O que eu me lembro dos aniversários é isso:
- Sempre fiquei mega constrangido com o povo cantando “parabéns a você.” O que o aniversariante faz? Canta junto? Sorri amarelo? Se esconde num buraco? Quando eu era pequeno, me escondia, literalmente. Gritava, chorava, esperneava, de pânico do parabéns.
- Sempre havia um enfeite em cima do meu bolo. Lembro de um fofão num aniversário, de uma onça com um coqueiro em outro (e como eu já era metidinho a biólogo, eu protestei e protestei que coqueiro não era habitat de onça). O mais constrangedor foi um dos Smurfs. Eu tinha uns sete ou oito anos, e assistia Smurfs meio secretamente. Minha mãe sabia, e colocou um enfeite de Smurfs no bolo, para todos meus colegas verem. Smurfs era coisa de criancinha. Me escondi num buraco.
- Eu era fã do He-man, claro. E já tive um enfeite de He-man no bolo. Mas, só para me humilhar, meu primo milionário mandou construir um Castelo de Grayskull em tamanho real no jardim da casa dele, no seu aniversário. Era o mesmo primo que costumava roubar todos os meus amigos, quando eles descobriam que na casa dele tinha um campo de futebol. Eles ficavam jogando o sábado inteiro, eu trancado na frente da TV, jogando Castlevania e Super Mario.

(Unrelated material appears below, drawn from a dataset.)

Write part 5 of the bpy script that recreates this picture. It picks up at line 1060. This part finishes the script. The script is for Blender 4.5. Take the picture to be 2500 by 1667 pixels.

- Meu aniversário de trinta anos, passei em Santiago do Chile, a caminho do deserto do Atacama. Estava hospedado no Crowne Plaza, hotel bem bacanudo; e na noite da virada dos vinte e nove para os trinta, eu tomava um drinque no bar do hotel, sozinho, me preparando para sair. Uma mulher cantava “Se você disser que yo desafino amor...” num portunhol bizonho. E eu tive a melancólica sensação de que isso era fazer trinta anos – conquistar certa sofisticação, com certa decadência. Essa sensação ainda não passou.
- O aniversário do ano passado, passei num pântano. Também estava sozinho, em Florianópolis, e decidi ir para as dunas da Joaquina por um caminho alternativo. Era um pântano. E eu afundava meus pés na lama, na água, me preparando para ser picado por uma cobra. Seria uma boa morte. Seria um bom final para a história.
- Tive um namorado que disse que nunca comemorou o aniversário na infância. Nunca fizeram festa. Só uma vez... E montaram literalmente um circo na casa dele, com palhaços, malabaristas, engolidores de espada... Para montar toda a estrutura, de surpresa, tiraram ele de casa, levaram no parque, no shopping, no zoológico. Quando voltou para casa, estava tão cansado que dormiu, o aniversário TODO. E ouviu pelo resto do ano os colegas comentando: “Nossa, sua festa foi a melhor de todas!”
- E quando eu tinha uns oito anos, tinha um amigo chamado Igor. Moleque bacana, e razoavelmente popular. Mas por algum motivo, no aniversário dele NINGUÉM foi. Tinha toneladas de brigadeiro, cachorro-quente, bolo, mas NINGUÉM foi. Só eu. E como eu era um moleque sem noção, ao invés de consolá-lo, eu piorava as coisas: “Mas não vem ninguém nessa festa? Que festa chata!” A mãe dele tentava consertar: “A gente congela as comidas, filho, a gente reforça o convite pro sábado que vem.” Desde então, batizei essa sensação de que não virá ninguém de “Síndrome de Igor.”
O bolo de aniversário este ano, no Bar Balcão, feito pela Hitomi, depois do lançamento na Vila. Este ano venci a Síndrome de Igor. E eu mesmo puxei o parabéns.